É neste mundo que os economistas do século XXI vivem, onde impera um capitalismo de especulação. A obra de Heilbroner é uma tentativa bem sucedida de se compreender os caminhos percorridos pelo capitalismo, e certamente deve ser indicada ao estudante iniciante. Heilbroner está consciente de que seu livro não trata os temas levantados de forma aprofundada, até porque não é essa a proposta da obra. Por isso, ele aponta uma série de referências no apêndice da obra, que certamente despertará a curiosidade do leitor mais interessado.

Ao terminar a leitura, fica a sensação de que ainda há muito a ser explorado no universo da Economia. De fato, não é que o capitalismo esteja mais complexo do que antes, mas certamente aprimoraram-se os modelos interpretativos específicos sobre este modo de produção, e sobre as relações econômicas em geral. E onde reina a aparência e o “inchaço” de interpretações, paradoxalmente, é onde mais se demanda a compreensão a cerca da manutenção de nossa sobrevivência que, dada a multi-disciplinariedade das ciências no mundo contemporâneo, não é mais exclusividade da Economia, porém, seu uso se torna claramente indispensável.



REFERÊNCIAS

GAARDEN, Jostein. O Mundo de Sofia. São Paulo, Cia. das Letras, 4 ed., 1995.
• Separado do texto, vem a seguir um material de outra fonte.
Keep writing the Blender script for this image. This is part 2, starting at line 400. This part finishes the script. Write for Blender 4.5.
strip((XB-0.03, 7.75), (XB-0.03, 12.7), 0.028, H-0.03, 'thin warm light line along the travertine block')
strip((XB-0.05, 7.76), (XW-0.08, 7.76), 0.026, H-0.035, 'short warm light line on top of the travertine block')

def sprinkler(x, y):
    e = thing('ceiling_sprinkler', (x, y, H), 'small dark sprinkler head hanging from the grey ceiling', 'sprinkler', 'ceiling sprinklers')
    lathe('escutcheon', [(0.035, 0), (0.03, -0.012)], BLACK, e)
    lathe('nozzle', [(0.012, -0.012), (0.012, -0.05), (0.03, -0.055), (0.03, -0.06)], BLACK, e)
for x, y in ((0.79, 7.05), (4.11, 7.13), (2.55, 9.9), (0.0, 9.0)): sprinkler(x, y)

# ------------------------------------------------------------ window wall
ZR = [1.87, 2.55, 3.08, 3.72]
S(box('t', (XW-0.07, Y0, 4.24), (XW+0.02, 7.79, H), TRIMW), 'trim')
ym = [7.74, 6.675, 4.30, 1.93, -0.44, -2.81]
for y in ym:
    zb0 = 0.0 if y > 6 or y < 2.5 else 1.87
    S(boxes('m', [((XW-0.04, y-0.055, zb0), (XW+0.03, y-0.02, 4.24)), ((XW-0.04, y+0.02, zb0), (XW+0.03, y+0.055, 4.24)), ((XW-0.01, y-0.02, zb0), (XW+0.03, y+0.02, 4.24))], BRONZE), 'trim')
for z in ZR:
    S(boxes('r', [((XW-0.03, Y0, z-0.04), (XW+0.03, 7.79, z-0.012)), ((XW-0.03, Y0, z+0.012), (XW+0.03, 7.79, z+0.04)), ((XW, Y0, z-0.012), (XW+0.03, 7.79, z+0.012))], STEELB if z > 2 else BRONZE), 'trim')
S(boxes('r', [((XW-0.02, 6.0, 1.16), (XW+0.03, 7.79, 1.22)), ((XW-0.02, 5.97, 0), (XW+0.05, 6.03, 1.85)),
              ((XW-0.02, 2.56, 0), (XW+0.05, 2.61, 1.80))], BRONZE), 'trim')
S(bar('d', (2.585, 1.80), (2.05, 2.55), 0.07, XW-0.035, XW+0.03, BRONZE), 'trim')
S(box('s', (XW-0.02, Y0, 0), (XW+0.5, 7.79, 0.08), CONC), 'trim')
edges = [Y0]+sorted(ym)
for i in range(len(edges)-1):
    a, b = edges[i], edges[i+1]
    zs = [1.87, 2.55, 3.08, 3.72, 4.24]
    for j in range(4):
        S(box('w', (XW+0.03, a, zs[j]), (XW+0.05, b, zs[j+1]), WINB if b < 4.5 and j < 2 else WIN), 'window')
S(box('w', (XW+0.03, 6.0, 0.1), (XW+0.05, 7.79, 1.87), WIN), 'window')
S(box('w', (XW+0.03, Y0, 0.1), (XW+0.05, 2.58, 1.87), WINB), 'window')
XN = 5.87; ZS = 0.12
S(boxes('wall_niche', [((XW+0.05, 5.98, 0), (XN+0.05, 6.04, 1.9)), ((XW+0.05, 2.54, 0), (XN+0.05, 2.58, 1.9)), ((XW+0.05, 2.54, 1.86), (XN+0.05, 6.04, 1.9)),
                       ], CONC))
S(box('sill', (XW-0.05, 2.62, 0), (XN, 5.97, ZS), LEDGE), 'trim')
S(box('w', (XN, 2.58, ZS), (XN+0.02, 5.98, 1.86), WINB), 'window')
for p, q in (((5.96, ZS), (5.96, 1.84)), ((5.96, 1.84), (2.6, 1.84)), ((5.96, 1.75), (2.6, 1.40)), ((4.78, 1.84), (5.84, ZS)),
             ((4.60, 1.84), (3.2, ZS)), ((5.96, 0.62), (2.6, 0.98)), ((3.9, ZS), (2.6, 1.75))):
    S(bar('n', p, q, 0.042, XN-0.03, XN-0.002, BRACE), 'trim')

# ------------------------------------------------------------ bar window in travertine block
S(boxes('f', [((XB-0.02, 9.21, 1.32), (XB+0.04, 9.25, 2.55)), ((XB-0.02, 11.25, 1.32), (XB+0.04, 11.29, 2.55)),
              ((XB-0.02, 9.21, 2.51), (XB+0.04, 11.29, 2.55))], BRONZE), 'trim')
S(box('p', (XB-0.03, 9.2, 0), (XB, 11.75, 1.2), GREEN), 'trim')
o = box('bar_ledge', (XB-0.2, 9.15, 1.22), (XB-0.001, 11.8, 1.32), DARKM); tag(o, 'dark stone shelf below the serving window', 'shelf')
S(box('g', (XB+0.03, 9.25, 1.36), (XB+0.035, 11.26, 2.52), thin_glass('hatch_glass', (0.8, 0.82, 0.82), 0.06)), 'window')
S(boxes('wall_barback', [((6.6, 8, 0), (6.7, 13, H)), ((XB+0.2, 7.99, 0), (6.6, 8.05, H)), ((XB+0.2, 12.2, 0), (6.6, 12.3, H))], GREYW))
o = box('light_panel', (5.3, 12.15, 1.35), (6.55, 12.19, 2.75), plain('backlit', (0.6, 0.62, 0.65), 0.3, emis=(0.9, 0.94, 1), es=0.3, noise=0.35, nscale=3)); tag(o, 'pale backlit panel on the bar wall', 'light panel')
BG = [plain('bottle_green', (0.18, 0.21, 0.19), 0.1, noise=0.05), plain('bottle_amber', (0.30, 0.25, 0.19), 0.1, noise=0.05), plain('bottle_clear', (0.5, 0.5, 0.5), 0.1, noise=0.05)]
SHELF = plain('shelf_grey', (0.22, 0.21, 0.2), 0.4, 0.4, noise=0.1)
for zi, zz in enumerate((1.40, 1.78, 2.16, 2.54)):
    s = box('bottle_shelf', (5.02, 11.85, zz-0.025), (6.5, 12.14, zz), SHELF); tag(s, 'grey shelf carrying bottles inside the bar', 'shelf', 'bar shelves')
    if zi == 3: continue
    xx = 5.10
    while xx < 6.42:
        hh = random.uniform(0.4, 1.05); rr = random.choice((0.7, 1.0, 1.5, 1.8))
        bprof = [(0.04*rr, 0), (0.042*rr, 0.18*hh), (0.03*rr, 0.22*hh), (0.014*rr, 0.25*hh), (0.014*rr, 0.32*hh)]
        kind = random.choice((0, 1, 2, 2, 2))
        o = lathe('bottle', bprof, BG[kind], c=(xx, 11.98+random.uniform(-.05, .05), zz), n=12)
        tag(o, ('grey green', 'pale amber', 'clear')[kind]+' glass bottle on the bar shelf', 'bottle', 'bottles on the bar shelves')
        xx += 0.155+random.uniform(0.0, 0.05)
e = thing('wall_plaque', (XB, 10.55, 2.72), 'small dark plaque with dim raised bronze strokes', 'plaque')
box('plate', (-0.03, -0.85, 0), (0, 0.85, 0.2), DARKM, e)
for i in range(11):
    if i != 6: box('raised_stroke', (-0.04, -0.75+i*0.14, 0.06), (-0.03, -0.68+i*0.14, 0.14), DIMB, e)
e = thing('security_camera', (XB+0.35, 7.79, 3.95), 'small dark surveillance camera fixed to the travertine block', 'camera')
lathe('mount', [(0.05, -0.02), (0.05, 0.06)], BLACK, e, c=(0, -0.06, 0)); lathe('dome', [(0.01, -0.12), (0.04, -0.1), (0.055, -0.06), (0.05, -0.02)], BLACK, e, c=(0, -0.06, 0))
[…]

HEILBRONER, Robert. A História do Pensamento Econômico. São Paulo, SP: Nova Cultural, 1996.

MAFFESOLI, Michel. No fundo das aparências. Petrópolis, RJ: Vozes, 1994.

SAINT-PIERRE, Hector Luis. Max Weber: entre a paixão e a razão. - Campinas, SP: Editora da UNICAMP, 2004.

TAHAN, Malba [Júlio César de Mello e Souza]. O Homem que calculava. 32. ed. Rio de Janeiro: Record, 1986.

VASCONCELLOS, Marco Antônio Sandoval de. Economia: micro e macro. 4ed. São Paulo: Atlas, 2011.